Ms. R, who is a Uighur from Xinjiang, the westernmost province of China, regaled me with tales of her recent trip to Turkey where she took in all the sights of Istanbul. Uighurs speak a version of Turkish and she could make herself understood in Turkey with no problem. She has also been to Mexico (she also speaks fluent Spanish, in addition to of course Chinese and English). She would like to come the US but now it is very hard for single woman from China (although a Uighur she is a Chinese citizen) to get US visa, and she is a Moslem, which probably does not help. Uighurs, by the way, are the second largest ethnic group on the world without their own country, the largest being the Kurds. Xinjiang, previously known as East Turkestan, or Uighurstan, is extremely rich in oil, which makes it much coveted by the Chinese. Ms. R says that many Uighurs believe that Xinjiang, because of its oil, is next on the USA hit list, after Iran and possibly North Korea. I had to tell her this was highly unlikely because it would entail a full-scale war with China. She pointed out, however, that US troops are already in Afghanistan, which borders on Xinjiang. Like many outside the US (and indeed inside the US) she was stunned by the fact that Bush had won the election. She had been led to believe by the media that Bush was extremely unpopular in the US, so how could he win the election, she wondered? Having just come from the Vale of Bruederthal, a staunch Republican enclave, I myself could well understand how Bush won the election, but I had a hard time explaining it to Ms. R.
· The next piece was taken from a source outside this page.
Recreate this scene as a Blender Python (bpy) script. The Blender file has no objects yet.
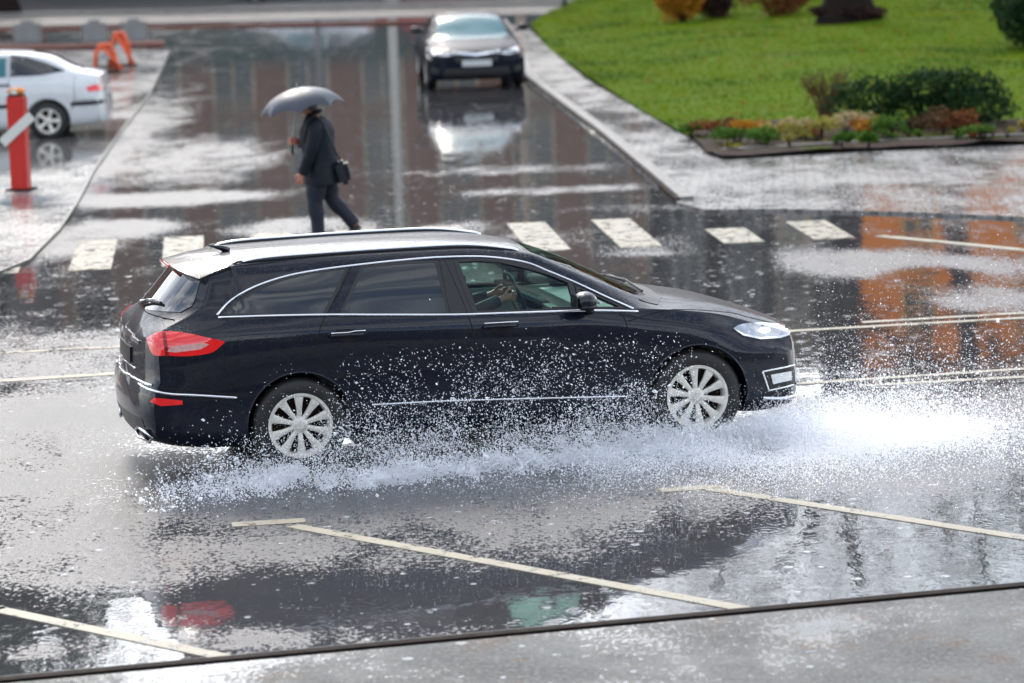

In the cab from the coffee shop Ms. R immediately got in a fracas with the cab driver, who she claimed was not taking the shortest route. After setting him straight, she said that about a month ago she and a friend of hers had gone from Santilun to the airport to met some visitors from South America, a trip which normally costs seventy to seventy-five yuan. On the way back in another cab the driver took a roundabout way and despite Ms. R’s protestations charged them 120 yuan. They immediately called the customer complaint number prominently posted in every Beijing cab and raised a ruckus. It turned out that not only did the cab driver get fined 3000 yuan (some $375) and have his cab license suspended for six months, but he also had to call Ms R and made a personal apology. And if the apology was deemed not sincere enough or worded wrong Ms R could file yet another complaint. I asked if she did not think this was a bit draconian for what amounted to a tiff over eight or nine dollars, especially if the man had a family to support, but she said no, people simply should not do dishonest things, like trying to cheat taxi customers. All this is all part of a general campaign to improve taxi service in Beijing leading up to, believe it or not, the 2008 Olympics. Reportedly cab drivers are also required to take classes in rudimentary English and courteous behavior. And the Olympics are still four years away!